When I first begin writing words on a blank page, I usually know only the beginning scene, a couple of events in the middle, and if I’m extraordinarily lucky, I know the ending. So there’s always a bit of nervousness until I pass that magic number, since I’m never entirely sure what I have. Is it an absurdly long short story? Is it a novella? Is it…dare I believe…is it a novel? I’m still awed by my ability to find all those words – even after writing four and half books.

For Arassa, I’m still writing blind. I know one major climatic point that will be happening soon, and I have a list of Things That Need To Happen, but I don’t yet know the ending itself. My way of writing feels like walking through a labyrinth beneath a mountain. There are many, many passages I could walk through, and many, many doors I could open. But someone has been there before me, and they’ve wound a spool of the most slender silk thread through all the passages and doors where the true story goes. Imagine that: alone in the darkness, surrounded by stone and echoes, and my only true guide is the barely-felt, hardly-believed in thread of silk between my fingers. I’m always afraid it will break, and leave me stranded and the story forever lost. First drafts are nerve-wracking.

As I walk forward, sometimes the thread slips from between my fingers without me noticing, and when I turn a corner I find myself facing a solid wall. Then I must creep backward, throwing away the wrong words not matter how much I love them, until I reach out and find the thread back within my touch. I have to trust the string; I have to trust that it took me under the mountain, and that it will lead out of again. I have to trust the string when I find myself writing scenes I don’t yet understand, and meeting characters I didn’t plan for. These are the best and most frightening times.
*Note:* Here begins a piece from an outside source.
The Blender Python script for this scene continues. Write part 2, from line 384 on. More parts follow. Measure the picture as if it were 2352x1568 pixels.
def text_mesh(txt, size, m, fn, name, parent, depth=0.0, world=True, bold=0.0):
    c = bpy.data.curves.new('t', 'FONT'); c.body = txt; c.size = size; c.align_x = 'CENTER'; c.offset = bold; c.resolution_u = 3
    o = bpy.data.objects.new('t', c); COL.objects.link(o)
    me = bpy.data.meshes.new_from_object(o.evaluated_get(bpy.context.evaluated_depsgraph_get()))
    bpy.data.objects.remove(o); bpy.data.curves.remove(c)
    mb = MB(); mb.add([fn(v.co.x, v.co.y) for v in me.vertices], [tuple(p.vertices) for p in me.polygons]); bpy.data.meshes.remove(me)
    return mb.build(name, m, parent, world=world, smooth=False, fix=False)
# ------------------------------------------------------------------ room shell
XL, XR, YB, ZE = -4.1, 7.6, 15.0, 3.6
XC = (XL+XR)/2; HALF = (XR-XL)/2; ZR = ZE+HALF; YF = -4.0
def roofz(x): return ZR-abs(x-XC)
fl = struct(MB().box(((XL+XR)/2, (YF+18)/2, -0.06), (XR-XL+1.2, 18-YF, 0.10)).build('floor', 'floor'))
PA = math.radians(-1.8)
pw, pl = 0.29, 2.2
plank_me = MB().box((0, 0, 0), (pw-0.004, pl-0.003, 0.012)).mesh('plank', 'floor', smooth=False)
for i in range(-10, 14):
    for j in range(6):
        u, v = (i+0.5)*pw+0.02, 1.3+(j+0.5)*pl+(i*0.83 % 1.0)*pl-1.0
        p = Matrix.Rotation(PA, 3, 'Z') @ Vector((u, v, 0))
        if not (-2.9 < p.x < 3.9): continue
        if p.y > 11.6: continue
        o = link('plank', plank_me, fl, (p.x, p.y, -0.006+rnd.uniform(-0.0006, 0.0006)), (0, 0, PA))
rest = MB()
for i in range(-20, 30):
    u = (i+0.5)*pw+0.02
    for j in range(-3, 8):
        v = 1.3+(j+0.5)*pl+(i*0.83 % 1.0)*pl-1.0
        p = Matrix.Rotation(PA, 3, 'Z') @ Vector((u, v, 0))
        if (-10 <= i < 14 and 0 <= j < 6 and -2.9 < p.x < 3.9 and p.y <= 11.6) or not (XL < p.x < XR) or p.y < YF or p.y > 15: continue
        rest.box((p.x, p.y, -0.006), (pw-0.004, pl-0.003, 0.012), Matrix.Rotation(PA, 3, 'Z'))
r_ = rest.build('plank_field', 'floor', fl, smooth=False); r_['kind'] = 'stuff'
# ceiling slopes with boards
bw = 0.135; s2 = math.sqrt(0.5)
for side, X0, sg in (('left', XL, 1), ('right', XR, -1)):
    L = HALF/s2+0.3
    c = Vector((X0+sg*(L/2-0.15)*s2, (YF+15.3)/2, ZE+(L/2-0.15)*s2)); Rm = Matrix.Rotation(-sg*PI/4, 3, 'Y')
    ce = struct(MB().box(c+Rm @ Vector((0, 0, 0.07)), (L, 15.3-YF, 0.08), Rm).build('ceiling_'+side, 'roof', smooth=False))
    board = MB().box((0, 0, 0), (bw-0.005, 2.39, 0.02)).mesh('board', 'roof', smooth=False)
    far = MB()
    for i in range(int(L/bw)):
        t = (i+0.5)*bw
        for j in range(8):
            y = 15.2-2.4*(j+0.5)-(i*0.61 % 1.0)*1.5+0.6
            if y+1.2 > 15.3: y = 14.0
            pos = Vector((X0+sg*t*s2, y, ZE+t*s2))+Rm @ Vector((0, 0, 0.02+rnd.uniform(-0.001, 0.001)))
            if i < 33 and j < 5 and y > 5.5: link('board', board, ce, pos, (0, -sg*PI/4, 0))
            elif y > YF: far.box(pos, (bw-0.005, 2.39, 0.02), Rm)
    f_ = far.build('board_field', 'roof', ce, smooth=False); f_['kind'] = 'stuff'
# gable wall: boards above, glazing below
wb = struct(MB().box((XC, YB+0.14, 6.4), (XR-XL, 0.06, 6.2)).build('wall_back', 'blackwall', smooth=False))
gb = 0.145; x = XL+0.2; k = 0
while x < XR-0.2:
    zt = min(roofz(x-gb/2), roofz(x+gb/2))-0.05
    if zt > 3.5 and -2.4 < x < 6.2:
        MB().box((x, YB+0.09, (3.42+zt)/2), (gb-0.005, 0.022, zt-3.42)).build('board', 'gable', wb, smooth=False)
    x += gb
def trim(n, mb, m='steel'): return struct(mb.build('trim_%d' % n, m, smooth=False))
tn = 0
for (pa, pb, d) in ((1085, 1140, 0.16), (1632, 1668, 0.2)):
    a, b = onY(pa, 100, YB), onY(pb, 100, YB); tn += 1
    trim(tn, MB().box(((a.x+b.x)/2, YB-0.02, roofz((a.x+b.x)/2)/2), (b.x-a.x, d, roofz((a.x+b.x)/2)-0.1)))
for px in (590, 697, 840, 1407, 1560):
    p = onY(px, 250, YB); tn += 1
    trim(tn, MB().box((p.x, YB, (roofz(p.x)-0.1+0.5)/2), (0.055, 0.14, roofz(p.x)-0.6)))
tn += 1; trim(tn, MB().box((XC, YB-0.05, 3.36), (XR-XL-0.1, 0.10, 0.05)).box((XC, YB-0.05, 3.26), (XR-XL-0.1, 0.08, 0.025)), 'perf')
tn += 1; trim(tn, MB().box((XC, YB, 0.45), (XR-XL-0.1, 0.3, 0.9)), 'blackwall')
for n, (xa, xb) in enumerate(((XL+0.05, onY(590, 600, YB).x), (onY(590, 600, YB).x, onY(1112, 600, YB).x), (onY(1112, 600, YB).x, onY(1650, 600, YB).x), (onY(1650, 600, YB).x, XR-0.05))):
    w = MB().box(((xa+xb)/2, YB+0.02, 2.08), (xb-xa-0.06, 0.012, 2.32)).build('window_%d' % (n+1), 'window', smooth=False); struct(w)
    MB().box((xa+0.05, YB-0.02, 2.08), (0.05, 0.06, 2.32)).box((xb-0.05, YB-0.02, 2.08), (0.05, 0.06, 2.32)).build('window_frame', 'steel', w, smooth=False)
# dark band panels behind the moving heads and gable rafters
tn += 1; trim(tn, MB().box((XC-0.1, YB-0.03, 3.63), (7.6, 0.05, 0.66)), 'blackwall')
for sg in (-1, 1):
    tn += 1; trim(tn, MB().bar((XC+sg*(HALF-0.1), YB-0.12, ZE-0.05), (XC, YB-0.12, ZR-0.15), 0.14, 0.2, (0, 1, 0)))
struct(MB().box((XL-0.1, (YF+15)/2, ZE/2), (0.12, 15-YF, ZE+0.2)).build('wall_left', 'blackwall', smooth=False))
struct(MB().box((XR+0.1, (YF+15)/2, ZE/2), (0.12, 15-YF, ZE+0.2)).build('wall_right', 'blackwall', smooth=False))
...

It feels supernatural, like the Story came before I created it, like it existed before it stumbled out of my hands. It feels like the characters have been flitting about, whispering into people’s heads, trying to make themselves heard. Most people shut them out. They’re too busy trying to make sense of their own lives, too busy thinking about Desperate Housewives, or what they’re going to do on the weekend. They’re too busy paying bills, pulling grey hairs, or worrying about the new sound their car is making. They’re thinking about their boss, or the fact that the cat might be gagging on the oriental rug (he was looking ill right before they left for work). They drown out all the voices but their own, and they never realize how lonely they are.

But now and then, the character whispers into the ear of a writer, and she manages to whisper louder than all the other whisperings of all the other whispering characters. She tells her story, and the writer takes dictation. A writer prays for the days when it feels like dictation, when the writing’s so good and so perfect as that. When it’s so much fun.

It’s not always like that, of course, sometimes the whispers get too faint, and the writer has to strain to hear; each word is a labor. Sometimes the writer doesn’t trust the character to know her own story, and starts muddling around with it, and ruins something pure.

But sometimes, all the writer has to do is be the pen.